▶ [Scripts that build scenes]
[BEGIN]

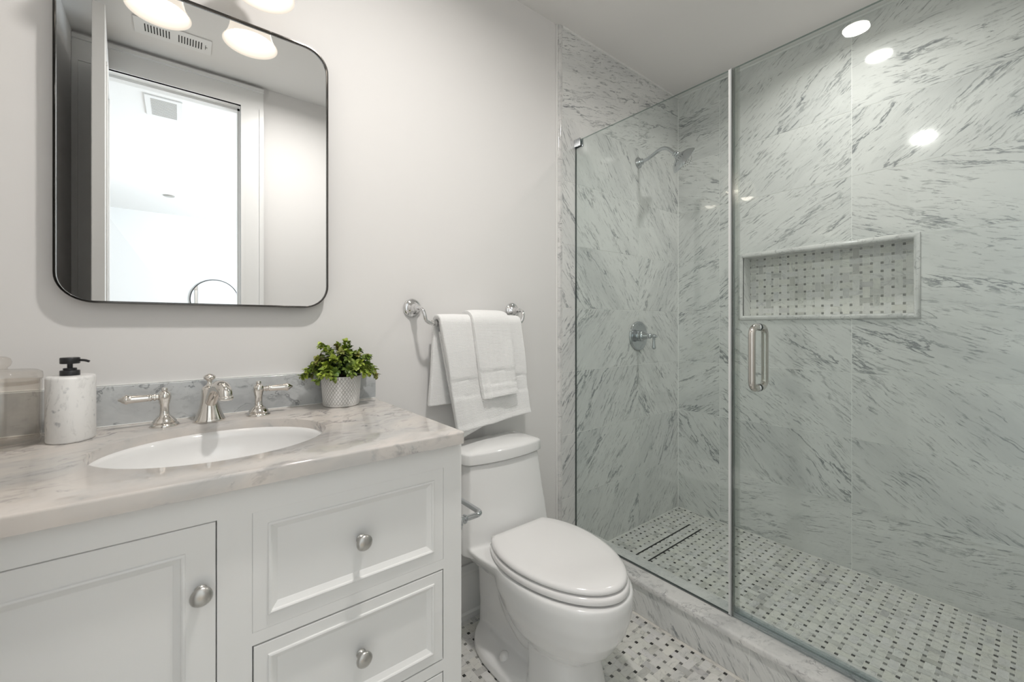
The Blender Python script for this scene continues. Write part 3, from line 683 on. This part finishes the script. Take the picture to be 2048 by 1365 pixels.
def leaf(p, d, up, L, Wd, col):
    d = d.normalized(); s = d.cross(up)
    s = s.normalized() if s.length > 1e-4 else d.orthogonal().normalized(); n = s.cross(d).normalized()
    rows = []
    for k in range(6):
        tt = k / 5; wd = Wd * math.sin(PI * min(1, tt * .92 + .07)) ** .75 * (1.08 - .25 * tt); c = p + d * (L * tt) + n * (L * (.16 * tt - .28 * tt * tt))
        rows.append([bl.verts.new(c - s * wd + n * wd * .35), bl.verts.new(c), bl.verts.new(c + s * wd + n * wd * .35)])
    for a, b in zip(rows, rows[1:]):
        for i in (0, 1):
            f = bl.faces.new((a[i], a[i + 1], b[i + 1], b[i]))
            for l in f.loops: l[cl] = (*col, 1)
ctr = V((px_, py_, CZ1 + .088))
stems = []
for i in range(66):
    az = 2 * PI * (i * .61803) ; el = R(90 - 82 * (((i + .5) / 66) ** .62)) 
    el += R(rp.uniform(-7, 7)); az += rp.uniform(-.2, .2)
    d = V((math.cos(az) * math.cos(el), math.sin(az) * math.cos(el), math.sin(el)))
    Ln = rp.uniform(.070, .098) * (1.12 if el > R(55) else .92)
    stems.append((d, Ln))
for d, Ln in stems:
    base = ctr + V((d.x, d.y, 0)) * .025
    bend = V((0, 0, -.012)) if d.z < .5 else V((rp.uniform(-.012, .012), rp.uniform(-.012, .012), 0))
    pts = spline([base, base + d * Ln * .4 + V((0, 0, .010)), base + d * Ln * .75 + V((0, 0, .008)), base + d * Ln + bend], 5)
    pts = [V((p.x, min(p.y, -.018), p.z)) for p in pts]
    tube(bs, pts, .0009, 5)
    hue = rp.random()
    for k in range(2, len(pts)):
        if k % 2 and k < len(pts) - 2: continue
        p = pts[k]; ax = (pts[k] - pts[k - 1]).normalized(); tip = k / (len(pts) - 1)
        o1 = ax.orthogonal().normalized(); o1 = Matrix.Rotation(rp.uniform(0, 6.28), 3, ax) @ o1
        for m in range(3 if tip < .97 else 4):
            dr_ = (Matrix.Rotation(m * 2 * PI / (3 if tip < .97 else 4) + rp.uniform(-.3, .3), 3, ax) @ o1 + ax * rp.uniform(.4, 1.0)).normalized()
            yl = tip ** 1.6 * (1.1 if hue > .5 else .45) * rp.uniform(.5, 1.1)
            dk = (0.022, 0.060, 0.016); md = (0.085, 0.155, 0.028); lt = (0.46, 0.56, 0.075); rd = (0.16, 0.14, 0.055)
            c = [a + (b - a) * min(1, tip * rp.uniform(.4, 1.2)) for a, b in zip(dk, rd if hue < .16 else md)]
            c = [a + (b - a) * min(.9, yl * .75) for a, b in zip(c, lt)]
            sz = (.0200 if tip < .8 else .0150) * rp.uniform(.8, 1.12)
            q_ = p + dr_ * sz
            if q_.y > -.012 or q_.z < CZ1 + (.100 if (q_ - V((px_, py_, q_.z))).length < .07 else .07): continue
            leaf(p, dr_, V((0, 0, 1)) + ax * .5, sz, sz * .42, c)
obj('stems', bs, simple('stem', (.10, .09, .03), .6), t)
o = obj('leaves', bl, M['leaf'], t, smooth=80, recalc=False); o['kind'] = 'stuff'

# ------------------------------------------------------------------ towel bar and towels
BZ, BY = 1.1505, -0.075
t = thing('towel_bar', 'chrome towel bar on the painted wall above the toilet tank', 'towel bar', (-1.56, .01, BZ))
for xr, s in ((-1.796, 1), (-1.3295, -1)):
    bm = B(); zr = 1.206
    lathe(bm, [(.0345, 0), (.0350, .003), (.0320, .008), (.0270, .011), (.0230, .0125), (.0190, .018), (.0150, .021), (.0150, .026), (.0125, .029), (.0125, .034), (.0105, .037), (.0115, .041), (.0115, .046), (.0085, .050), (.0080, .056)], 40, (xr, .0098, zr), (0, -1, 0))
    ro = obj('rosette', bm, M['chrome_b'], t, smooth=50)
    bm = B(); sg = s
    tube(bm, spline([(xr, -.040, zr), (xr + .001 * sg, -.056, zr - .001), (xr + .004 * sg, -.070, zr - .010), (xr + .008 * sg, BY - .001, zr - .026), (xr + .014 * sg, BY, zr - .044), (xr + .028 * sg, BY, BZ + .0015), (xr + .046 * sg, BY, BZ)], 7), .0068, 18)
    for dx in (.040, .054): lathe(bm, [(.0068, -.004), (.0098, -.003), (.0105, 0), (.0098, .003), (.0068, .004)], 24, (xr + dx * sg, BY, BZ), (sg, 0, 0))
    obj('bracket_arm', bm, M['chrome_b'], ro, smooth=50)
bm = B(); tube(bm, [(-1.752, BY, BZ), (-1.375, BY, BZ)], .0075, 20); obj('bar', bm, M['chrome_b'], t)
def towel(name, label, x0t, x1t, fl, fr_, zfl, zfr, rad, zbk, xb0, xb1, th, band, seed, hang=0.0, nx_=60, nz=120, ystart=0.0):
    """a cloth draped over the bar: back edge, over the bar, down to the front edge; fl/fr_ = x of the front bottom corners"""
    bm = B(); vs = []; rn = seed * 7.3
    tot_b = BZ - zbk; arc = PI * rad
    for j in range(nx_ + 1):
        a = j / nx_; col = []
        zf = zfl + (zfr - zfl) * a; tf = BZ - zf; L = tot_b + arc + tf
        for i in range(nz + 1):
            s = L * i / nz
            if s < tot_b:
                u = 1 - s / tot_b; x = (x0t + (x1t - x0t) * a) * (1 - u) + (xb0 + (xb1 - xb0) * a) * u; y = BY + rad + ystart * u; z = BZ - tot_b * u; side = 1; dn = u * tot_b
            elif s < tot_b + arc:
                q = (s - tot_b) / rad; x = x0t + (x1t - x0t) * a; y = BY + rad * math.cos(q); z = BZ + rad * math.sin(q) * (1 - .10 * abs(2 * a - 1) ** 6); side = 0; dn = 0
            else:
                u = (s - tot_b - arc) / tf; x = (x0t + (x1t - x0t) * a) * (1 - u) + (fl + (fr_ - fl) * a) * u; y = BY - rad - hang * u; z = BZ - tf * u; side = -1; dn = u * tf
            f = noise.noise(V((a * 3.1 + rn, dn * 2.2, rn))) * .010 * min(1, dn * 8) + noise.noise(V((a * 9 + rn, dn * 5, 3 + rn))) * .004 * min(1, dn * 10)
            edge = min(a, 1 - a)
            y += f * (1 if side <= 0 else .5)
            x += noise.noise(V((dn * 6, rn, a * 2))) * .006 * min(1, dn * 6)
            if side == -1 and band:
                b0, b1 = band
                if b0 < dn < b1: y += .0030
                if abs(dn - b0) < .003 or abs(dn - b1) < .003: y += .0012
                if tf - dn < .014: y -= .0026
                if .014 <= tf - dn < .018: y += .0015
            col.append(bm.verts.new((x, y, z)))
        vs.append(col)
    for j in range(nx_):
        for i in range(nz): bm.faces.new((vs[j][i], vs[j + 1][i], vs[j + 1][i + 1], vs[j][i + 1]))
    o = obj(name, bm, M['terry'], smooth=75)
    m = o.modifiers.new('thick', 'SOLIDIFY'); m.thickness = th; m.offset = 0
    b = o.modifiers.new('round', 'BEVEL'); b.width = th * .42; b.segments = 3; b.limit_method = 'ANGLE'; b.angle_limit = R(60)
    tag(o, label, 'towel'); return o
bath = towel('bath_towel', 'large white bath towel folded over the chrome bar, underneath the hand towel', -1.742, -1.372, -1.672, -1.330, .752, .785, .0245, .848, -1.757, -1.45, .020, (.205, .272), 1, hang=.010, ystart=.010)
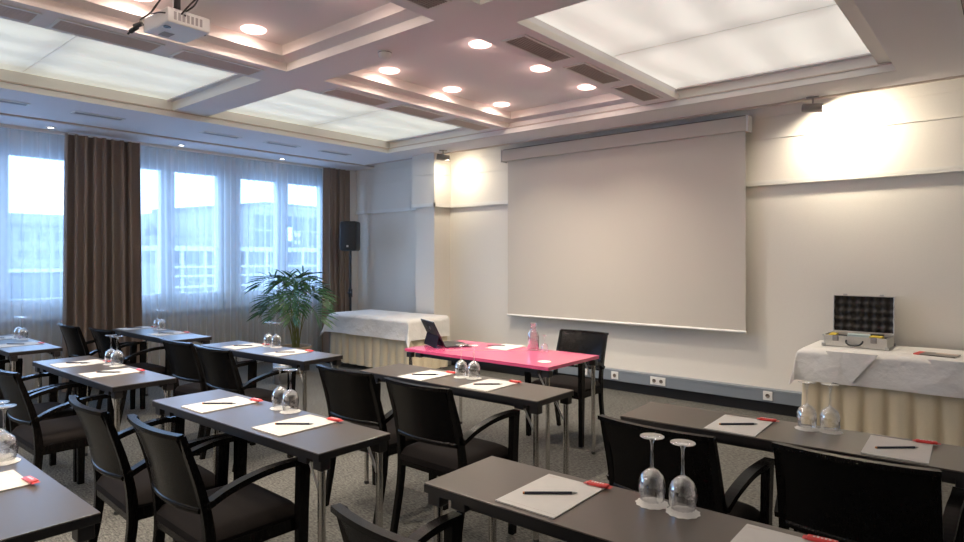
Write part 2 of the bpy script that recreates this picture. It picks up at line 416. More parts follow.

[END]

▶ [EXERCISE DESCRIPTION] Find all lines with "this" in them and copy each one.

▶ [OUTPUT OF THE TASK]
The Blender Python script for this scene continues. Write part 3, from line 683 on. This part finishes the script. Take the picture to be 2048 by 1365 pixels.
Write part 2 of the bpy script that recreates this picture. It picks up at line 416. More parts follow.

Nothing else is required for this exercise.